■ **EXERCISE DIRECTIONS**
Without including any images, repeat the data exactly.

########

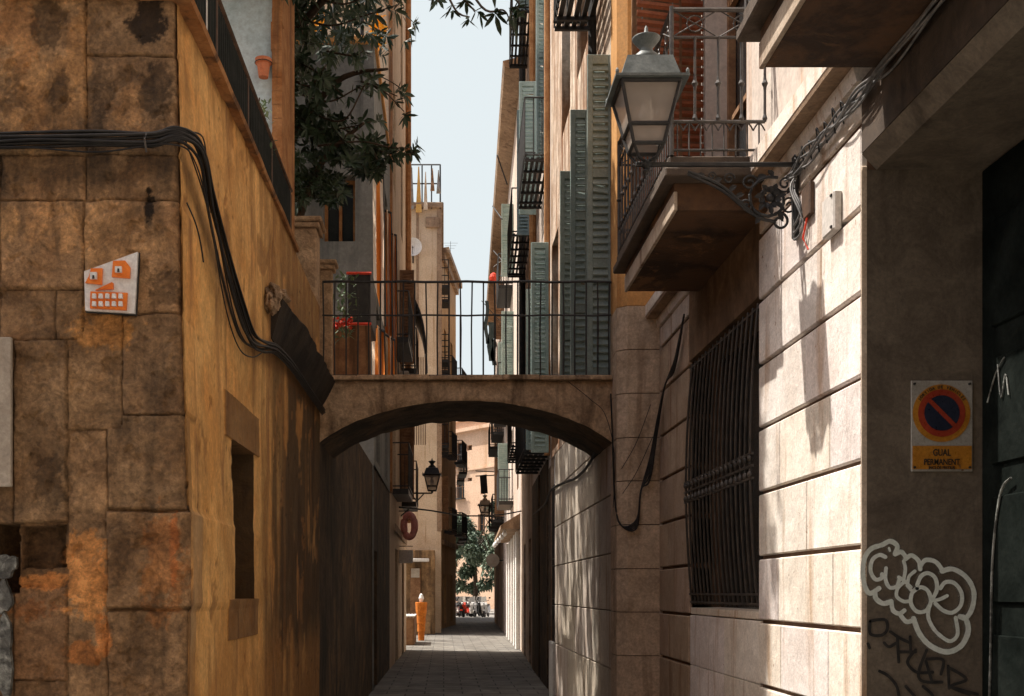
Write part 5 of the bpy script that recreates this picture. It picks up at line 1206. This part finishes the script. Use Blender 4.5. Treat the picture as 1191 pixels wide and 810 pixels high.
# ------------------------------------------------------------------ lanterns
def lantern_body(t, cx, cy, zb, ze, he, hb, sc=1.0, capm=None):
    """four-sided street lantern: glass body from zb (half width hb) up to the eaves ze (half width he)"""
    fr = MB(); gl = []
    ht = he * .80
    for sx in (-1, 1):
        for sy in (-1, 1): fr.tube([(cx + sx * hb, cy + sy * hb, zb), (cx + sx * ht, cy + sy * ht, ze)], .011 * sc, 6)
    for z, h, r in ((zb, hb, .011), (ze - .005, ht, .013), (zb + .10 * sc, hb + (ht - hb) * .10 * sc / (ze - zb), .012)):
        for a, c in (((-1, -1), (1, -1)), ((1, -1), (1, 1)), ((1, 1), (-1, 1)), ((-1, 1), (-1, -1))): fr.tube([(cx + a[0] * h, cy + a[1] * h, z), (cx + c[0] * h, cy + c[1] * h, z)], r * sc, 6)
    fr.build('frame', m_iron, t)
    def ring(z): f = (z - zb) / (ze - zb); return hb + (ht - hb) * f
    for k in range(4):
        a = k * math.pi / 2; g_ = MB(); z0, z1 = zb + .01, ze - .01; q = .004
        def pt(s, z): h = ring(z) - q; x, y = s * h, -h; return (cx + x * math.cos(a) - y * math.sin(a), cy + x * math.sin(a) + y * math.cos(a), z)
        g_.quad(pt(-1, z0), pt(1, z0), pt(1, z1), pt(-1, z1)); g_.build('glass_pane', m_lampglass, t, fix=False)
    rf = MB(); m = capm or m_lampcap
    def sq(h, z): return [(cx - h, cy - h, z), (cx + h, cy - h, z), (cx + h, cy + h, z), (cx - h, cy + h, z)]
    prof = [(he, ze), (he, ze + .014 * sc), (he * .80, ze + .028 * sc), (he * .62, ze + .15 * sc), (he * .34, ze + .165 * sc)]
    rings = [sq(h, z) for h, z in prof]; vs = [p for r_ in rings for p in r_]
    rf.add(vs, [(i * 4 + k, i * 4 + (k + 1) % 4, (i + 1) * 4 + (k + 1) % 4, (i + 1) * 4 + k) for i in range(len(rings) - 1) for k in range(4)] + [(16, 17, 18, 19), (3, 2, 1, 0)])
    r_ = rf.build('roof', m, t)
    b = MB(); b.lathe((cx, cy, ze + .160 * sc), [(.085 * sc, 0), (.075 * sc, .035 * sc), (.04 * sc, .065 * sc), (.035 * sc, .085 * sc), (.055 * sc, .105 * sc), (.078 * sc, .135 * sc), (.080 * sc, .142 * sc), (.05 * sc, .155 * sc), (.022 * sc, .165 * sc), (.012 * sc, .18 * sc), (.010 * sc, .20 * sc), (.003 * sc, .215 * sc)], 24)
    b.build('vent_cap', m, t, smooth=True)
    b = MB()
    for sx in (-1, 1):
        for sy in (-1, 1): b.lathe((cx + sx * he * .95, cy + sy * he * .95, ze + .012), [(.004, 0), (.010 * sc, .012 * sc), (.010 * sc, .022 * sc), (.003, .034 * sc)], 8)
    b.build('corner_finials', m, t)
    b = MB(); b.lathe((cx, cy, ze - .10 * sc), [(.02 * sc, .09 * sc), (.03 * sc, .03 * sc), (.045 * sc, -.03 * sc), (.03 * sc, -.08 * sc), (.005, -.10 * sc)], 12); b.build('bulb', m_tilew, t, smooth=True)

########

■ **THE REPLY**
Write part 5 of the bpy script that recreates this picture. It picks up at line 1206. This part finishes the script. Use Blender 4.5. Treat the picture as 1191 pixels wide and 810 pixels high.
# ------------------------------------------------------------------ lanterns
def lantern_body(t, cx, cy, zb, ze, he, hb, sc=1.0, capm=None):
    """four-sided street lantern: glass body from zb (half width hb) up to the eaves ze (half width he)"""
    fr = MB(); gl = []
    ht = he * .80
    for sx in (-1, 1):
        for sy in (-1, 1): fr.tube([(cx + sx * hb, cy + sy * hb, zb), (cx + sx * ht, cy + sy * ht, ze)], .011 * sc, 6)
    for z, h, r in ((zb, hb, .011), (ze - .005, ht, .013), (zb + .10 * sc, hb + (ht - hb) * .10 * sc / (ze - zb), .012)):
        for a, c in (((-1, -1), (1, -1)), ((1, -1), (1, 1)), ((1, 1), (-1, 1)), ((-1, 1), (-1, -1))): fr.tube([(cx + a[0] * h, cy + a[1] * h, z), (cx + c[0] * h, cy + c[1] * h, z)], r * sc, 6)
    fr.build('frame', m_iron, t)
    def ring(z): f = (z - zb) / (ze - zb); return hb + (ht - hb) * f
    for k in range(4):
        a = k * math.pi / 2; g_ = MB(); z0, z1 = zb + .01, ze - .01; q = .004
        def pt(s, z): h = ring(z) - q; x, y = s * h, -h; return (cx + x * math.cos(a) - y * math.sin(a), cy + x * math.sin(a) + y * math.cos(a), z)
        g_.quad(pt(-1, z0), pt(1, z0), pt(1, z1), pt(-1, z1)); g_.build('glass_pane', m_lampglass, t, fix=False)
    rf = MB(); m = capm or m_lampcap
    def sq(h, z): return [(cx - h, cy - h, z), (cx + h, cy - h, z), (cx + h, cy + h, z), (cx - h, cy + h, z)]
    prof = [(he, ze), (he, ze + .014 * sc), (he * .80, ze + .028 * sc), (he * .62, ze + .15 * sc), (he * .34, ze + .165 * sc)]
    rings = [sq(h, z) for h, z in prof]; vs = [p for r_ in rings for p in r_]
    rf.add(vs, [(i * 4 + k, i * 4 + (k + 1) % 4, (i + 1) * 4 + (k + 1) % 4, (i + 1) * 4 + k) for i in range(len(rings) - 1) for k in range(4)] + [(16, 17, 18, 19), (3, 2, 1, 0)])
    r_ = rf.build('roof', m, t)
    b = MB(); b.lathe((cx, cy, ze + .160 * sc), [(.085 * sc, 0), (.075 * sc, .035 * sc), (.04 * sc, .065 * sc), (.035 * sc, .085 * sc), (.055 * sc, .105 * sc), (.078 * sc, .135 * sc), (.080 * sc, .142 * sc), (.05 * sc, .155 * sc), (.022 * sc, .165 * sc), (.012 * sc, .18 * sc), (.010 * sc, .20 * sc), (.003 * sc, .215 * sc)], 24)
    b.build('vent_cap', m, t, smooth=True)
    b = MB()
    for sx in (-1, 1):
        for sy in (-1, 1): b.lathe((cx + sx * he * .95, cy + sy * he * .95, ze + .012), [(.004, 0), (.010 * sc, .012 * sc), (.010 * sc, .022 * sc), (.003, .034 * sc)], 8)
    b.build('corner_finials', m, t)
    b = MB(); b.lathe((cx, cy, ze - .10 * sc), [(.02 * sc, .09 * sc), (.03 * sc, .03 * sc), (.045 * sc, -.03 * sc), (.03 * sc, -.08 * sc), (.005, -.10 * sc)], 12); b.build('bulb', m_tilew, t, smooth=True)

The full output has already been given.